SEC Fines Ernst & Young $100 Million After Auditors Cheat on Ethics Exams, Mislead Investigation

Ernst & Young LLP, one of the largest accounting firms in the world, has been fined $100 million by the Securities and Exchange Commission after admitting that its audit professionals cheated on certified public accountant licensing exams, and for withholding evidence of this misconduct from the SEC’s Enforcement Division during its investigation.

In addition to the fine, which is the largest ever imposed by the SEC against an audit firm, Ernst & Young agreed to “undertake extensive remedial measures to fix the firm’s ethical issues.”

Ernst & Young reportedly admitted that, over multiple years, “a significant number” of its audit professionals cheated on the ethics component of CPA exams and various continuing professional education courses required to maintain CPA licenses, including ones designed to ensure that accountants can properly evaluate whether clients’ financial statements comply with generally accepted accounting principles.
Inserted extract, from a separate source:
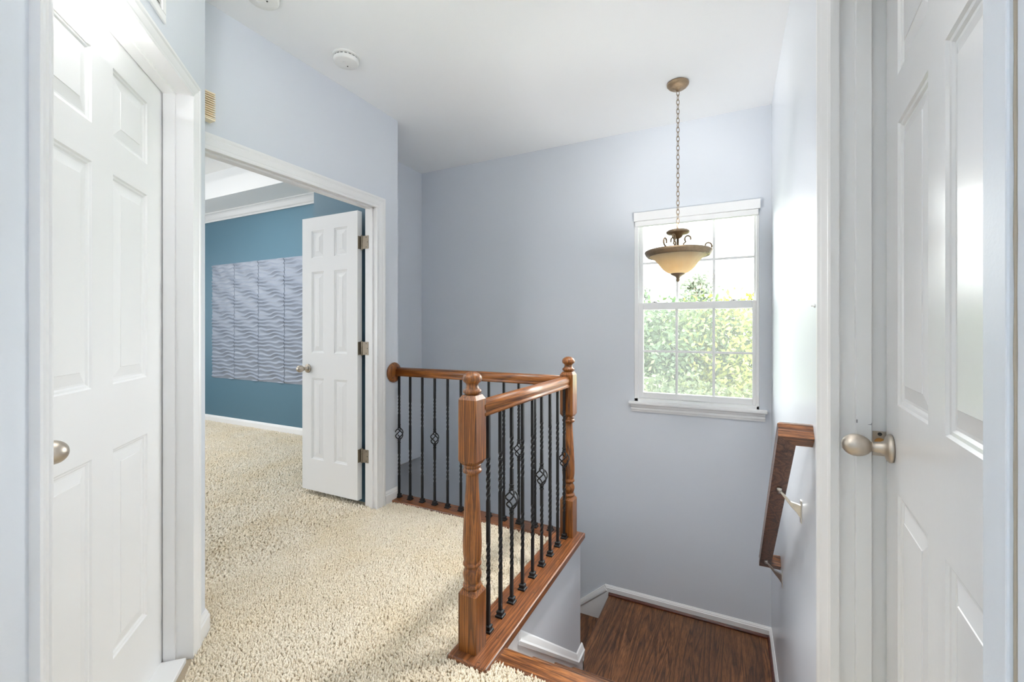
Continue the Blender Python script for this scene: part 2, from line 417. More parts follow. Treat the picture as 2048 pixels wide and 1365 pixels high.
# ------------------------------------------------------------------ stairs
steps = MB()
for i in range(3):
    zt = -RISE * (i + 1); yn = 1.465 + 0.265 * (i + 1)
    steps.box(-0.766, XR - 0.014, yn - 0.30, yn, zt - 0.028, zt)
    steps.box(-0.766, XR - 0.014, yn - 0.045, yn - 0.025, zt - RISE, zt - 0.028)
o = steps.build('stair_flight', M_tread, bevel=0.008)
struct(o, 'dark oak treads going down from the carpet edge to the lower landing', 'stairs')
r_ = MB(); r_.box(-0.766, XR - 0.014, 1.40, 1.44, -RISE, -0.025)
o = r_.build('riser', M_trim, o)
m = MB(); m.box(-0.79, XR, 1.372, 1.465, -0.026, 0.006)
struct(m.build('trim_stair_nosing', M_nose, bevel=0.010), 'orange oak nosing board where the carpet meets the stairs', 'trim')
m = MB(); m.box(-0.81, XR, 2.20, YB, ZL - 0.03, ZL)
struct(m.build('floor_landing', M_floorwood), 'dark oak plank landing under the window', 'floor')
m = MB(); m.box(-0.835, -0.775, 2.445, YB - 0.001, ZL - 0.028, ZL + 0.001)
struct(m.build('trim_landing_nosing', wood('oak_landing_nosing', 'Y', FD, FM, FL, 0.32, 0.8), bevel=0.009), 'oak nosing along the left edge of the lower landing', 'trim')
low = MB()
for i in range(6):
    zt = ZL - RISE * (i + 1); xn = -0.81 - 0.265 * i
    low.box(xn - 0.30, xn + 0.0, 2.445, YB - 0.001, zt - 0.028, zt)
    low.box(xn - 0.005, xn + 0.012, 2.445, YB - 0.001, zt, zt + RISE - 0.028)
o = low.build('stair_flight_lower', wood('oak_tread_lower', 'Y', FD, FM, FL, 0.32, 0.8))
struct(o, 'lower oak steps turning left behind the knee wall', 'stairs')

# skirts and baseboards
def bb_prof(h=0.085, t=0.014):
    return [(0, 0), (t, 0), (t, h * 0.72), (t * 0.72, h * 0.78), (t * 0.72, h * 0.84), (t * 0.35, h * 0.95), (t * 0.25, h), (0, h)]
m = MB()
SK = KX + 0.015
m.prism([(KX, 1.36, -0.002), (KX, 1.585, -0.002), (KX, 1.585, -0.05), (KX, 2.345, -0.655), (KX, 2.457, -0.655), (KX, 2.457, ZL), (KX, 2.2, ZL), (KX, 2.0, -0.75), (KX, 1.36, -0.25)], (0.015, 0, 0))
m.box(-0.86, SK, 2.44, 2.455, ZL - .3, -0.655)
o = m.build('trim_stair_skirt', M_trim)
struct(o, 'white skirt board stepping down the knee wall beside the treads', 'trim')
m = MB()
cap = [(-0.006, 0), (-0.006, 0.020), (0.008, 0.021), (0.016, 0.015), (0.030, 0.010), (0.040, 0.006), (0.046, 0.0)]
m.sweep([(KX, 1.585, -0.060), (KX, 2.350, -0.668), (KX, 2.464, -0.668)], (1, 0, 0), [(a, bb + 0.0) for a, bb in cap])
m.sweep([(KX + 0.020, 2.44, -0.668), (-0.92, 2.44, -0.668)], (0, 1, 0), [(-a, bb) for a, bb in cap])
m.box(KX, SK + 0.004, 1.582, 1.597, -0.055, -0.002)
m.build('moulding', M_trim, o)

m = MB()
bp = bb_prof(0.068, 0.013)
m.sweep([(XR, 2.24, ZL), (XR, YB, ZL), (-0.862, YB, ZL)], (0, 0, 1), bp)
# sloping part beside the lower steps
m.prism([(-0.862, YB, ZL + 0.068), (-0.83, YB, ZL), (-0.83, YB, ZL - 0.4), (-1.9, YB, ZL - 1.2), (-1.9, YB, ZL + 0.02 - 0.84)], (0, -0.012, 0))
m.sweep([(-0.850, YB, ZL + 0.030), (-1.9, YB, ZL + 0.030 - 0.865)], (0, -1, 0), [(-0.03, 0), (-0.03, 0.014), (-0.012, 0.018), (0.0, 0.018), (0.012, 0.012), (0.022, 0.008), (0.026, 0)])
o = m.build('baseboard_stair', M_trim); struct(o, 'white baseboard around the lower landing under the window', 'baseboard')
m = MB()
m.sweep([(XR - 0.013, 2.24, ZL), (XR - 0.013, YB - 0.013, ZL), (-0.835, YB - 0.013, ZL)], (0, 0, 1), [(0, 0), (0.014, 0), (0.013, 0.008), (0.008, 0.015), (0, 0.019)])
m.build('shoe_moulding', M_shoe, o)['label'] = 'red-brown stained shoe moulding'
m = MB(); m.sweep([(XL - 0.02, YLE, 0), (XL, YLE, 0), (XL, 2.276, 0)][::-1], (0, 0, 1), [(-a, bb) for a, bb in bb_prof(0.092, 0.015)])
struct(m.build('baseboard_left', M_trim), 'short white baseboard at the wall end below the rail rosette', 'baseboard')
m = MB()
pth = [(XL, DP(2.03, 0.605, 0)[1], 0), DP(2.03, 0.605, 0), DP(1.93, 0.605, 0)]
m.sweep(pth[::-1], (0, 0, 1), [(-a, bb) for a, bb in bb_prof(0.092, 0.015)])
m.sweep([DP(1.075, 0.605, 0), DP(0.2, 0.605, 0)], (0, 0, 1), [(-a, bb) for a, bb in bb_prof(0.092, 0.015)])
struct(m.build('baseboard_diagonal', M_trim), 'white baseboard wrapping the corner of the angled wall', 'baseboard')
m = MB(); m.sweep([(-7.5, YT, 0), (XSL - 0.165, YT, 0)], (0, 0, 1), [(-a, bb) for a, bb in bb_prof(0.085, 0.015)])
struct(m.build('baseboard_bedroom', M_trim), 'white baseboard below the teal bedroom wall', 'baseboard')
m = MB(); m.sweep([(-7.5, YT, SOF), (XSL - 0.165, YT, SOF)], (0, 0, 1),
    [(-a, bb) for a, bb in [(0, 0), (0, -0.095), (0.012, -0.095), (0.015, -0.082), (0.03, -0.068), (0.055, -0.030), (0.068, -0.016), (0.080, -0.013), (0.080, 0)]])
struct(m.build('trim_crown', M_trim), 'white crown moulding above the teal bedroom wall', 'trim')

# ------------------------------------------------------------------ door casings and jambs
CAS = [(0.0, 0.0), (0.0, 0.009), (0.006, 0.011), (0.012, 0.011), (0.015, 0.008), (0.020, 0.010), (0.036, 0.014), (0.044, 0.0155), (0.048, 0.013), (0.056, 0.017), (0.066, 0.017), (0.066, 0.0)]
# bedroom doorway (seen from the hall, wall normal +X)
m = MB()
def casing2(mb, O, U, N, u0, u1, h, k=1.0, z0=0.0, kt=1.0):
    """opening from u0 to u1 along U on a wall with outward normal N; casing stands outside it"""
    O, U, N = Vector(O), Vector(U), Vector(N); Z = Vector((0, 0, 1))
    secs = []
    for a, t in CAS:
        a *= k; t *= kt
        secs.append([O + U * (u0 - a) + N * t + Z * z0, O + U * (u0 - a) + N * t + Z * (h + a), O + U * (u1 + a) + N * t + Z * (h + a), O + U * (u1 + a) + N * t + Z * z0])
    K = len(secs); vs = [secs[q][i] for i in range(4) for q in range(K)]; fs = []
    for i in range(3):
        for q in range(K):
            q2 = (q + 1) % K; fs.append((i * K + q, i * K + q2, (i + 1) * K + q2, (i + 1) * K + q))
    fs += [tuple(range(K))[::-1], tuple(range(3 * K, 4 * K))]
    mb.add(vs, fs)
casing2(m, (XL, 0, 0), (0, 1, 0), (1, 0, 0), DY0, DY1 - 0.006, DZ - 0.005, 1.08)
o = m.build('trim_1', M_trim); struct(o, 'white moulded casing around the bedroom doorway', 'door frame')
m = MB(); XB = XL - 0.102
m.box(XB, XL + 0.001, DY1 - 0.002, DY1 + 0.015, 0, DZ); m.box(XB, XL + 0.001, DY0 - 0.015, DY0 + 0.002, 0, DZ); m.box(XB, XL + 0.001, DY0, DY1, DZ - 0.002, DZ + 0.015)
m.box(XB + 0.045, XB + 0.075, DY1 - 0.014, DY1, 0, DZ); m.box(XB + 0.045, XB + 0.075, DY0, DY1, DZ - 0.012, DZ); m.box(XB + 0.045, XB + 0.075, DY0, DY0 + 0.014, 0, DZ)
m.build('jamb', M_trim, o, bevel=0.002)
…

Ernst & Young further admitted that during the investigation of potential cheating at the firm, it made a submission conveying to the SEC that it did not have current issues with cheating when, in fact, the firm had been informed of potential cheating on a CPA ethics exam, the SEC said.

The SEC claims that Ernst & Young also admitted that it did not correct its submission even after it launched an internal investigation into cheating on CPA ethics and other exams and confirmed there had been cheating, and even after its senior lawyers discussed the matter with members of the firm’s senior management. Thus, the SEC alleges that the firm did not cooperate in its investigation regarding its “materially misleading submission.”

“This action involves breaches of trust by gatekeepers within the gatekeeper entrusted to audit many of our nation’s public companies. It’s simply outrageous that the very professionals responsible for catching cheating by clients cheated on ethics exams of all things,” said Gurbir Grewal, director of the SEC’s Enforcement Division. “And it’s equally shocking that Ernst & Young hindered our investigation of this misconduct. This action should serve as a clear message that the SEC will not tolerate integrity failures by independent auditors who choose the easier wrong over the harder right.”

In addition to paying a $100 million penalty, the SEC requires Ernst & Young to engage in “extensive undertakings,” including retaining two separate independent consultants to help remediate its deficiencies.

One consultant will review the firm’s policies and procedures relating to ethics and integrity. The other will review EY’s conduct regarding its disclosure failures, including whether any employees contributed to the firm’s failure to correct its misleading submission.

“The SEC will not permit the submission of misleading information or any action that delays or frustrates our mandate to protect investors and our markets,” said Melissa R. Hodgman, Associate Director of the SEC’s Enforcement Division. “Ernst & Young faces significant sanctions and extensive remediation to ensure that its culture and conduct meet the ethical standards required of those responsible for the integrity of our capital markets.”

The SEC found that Ernst & Young violated a Public Company Accounting Oversight Board (PCAOB) rule requiring it to maintain integrity in the performance of a professional service, committed acts discreditable to the accounting profession, and failed to maintain an appropriate system of quality control.

The SEC’s investigation is continuing.